School of Education


Doctor of Education in Curriculum & Instruction (EdD)


Barry Dotson

Primary Subject Area

Education, General


Creativity, Higher Education, Creativity Theory, University Student Perceptions, Creative Self-concept


Arts and Humanities | Education


The purpose of this qualitative single instrumental case study was to describe the perceptions and experiences of creativity by university students at a mid-size public university located in the Mid-Atlantic States of the U.S. The theory guiding this study was Amabile’s componential theory of creativity which views creativity as a complex interrelationship of creative disposition, process, product, and social environment. The question, “How do U.S. higher education students perceive and experience creativity within the university environment?”, was explored. Student interviews, documentation, and focus group responses were analyzed using member checks, linguistic and affective coding, and key quotes and themes.

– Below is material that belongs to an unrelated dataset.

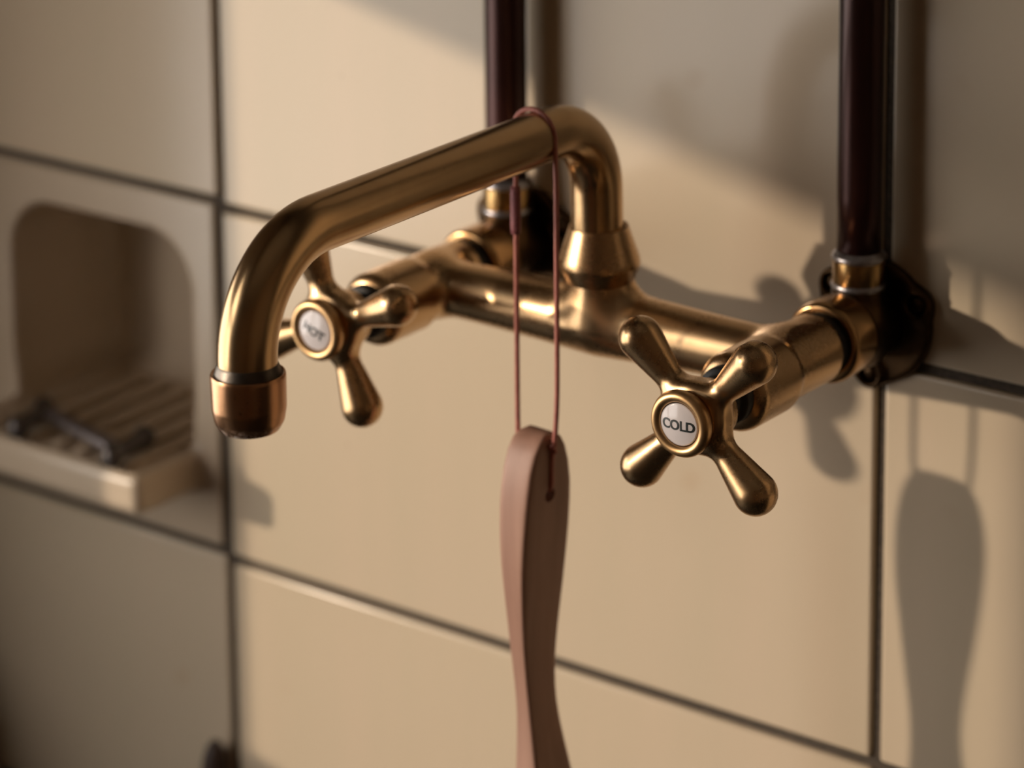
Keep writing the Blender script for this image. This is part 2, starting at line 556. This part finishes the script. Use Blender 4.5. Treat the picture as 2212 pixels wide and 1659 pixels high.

Findings revealed the following: (1) university students had difficulty defining creativity (2) students perceived themselves as innately creative individuals, above average in creative abilities regardless of student major (3) university faculty, peers, and programs were highly instrumental, albeit not essential, to fostering creative growth. To cultivate student creativity, a future-oriented university should teach students about the construct of creativity, find ways to encourage participation in extracurricular programs, and listen continually to student ideas for improving their institution.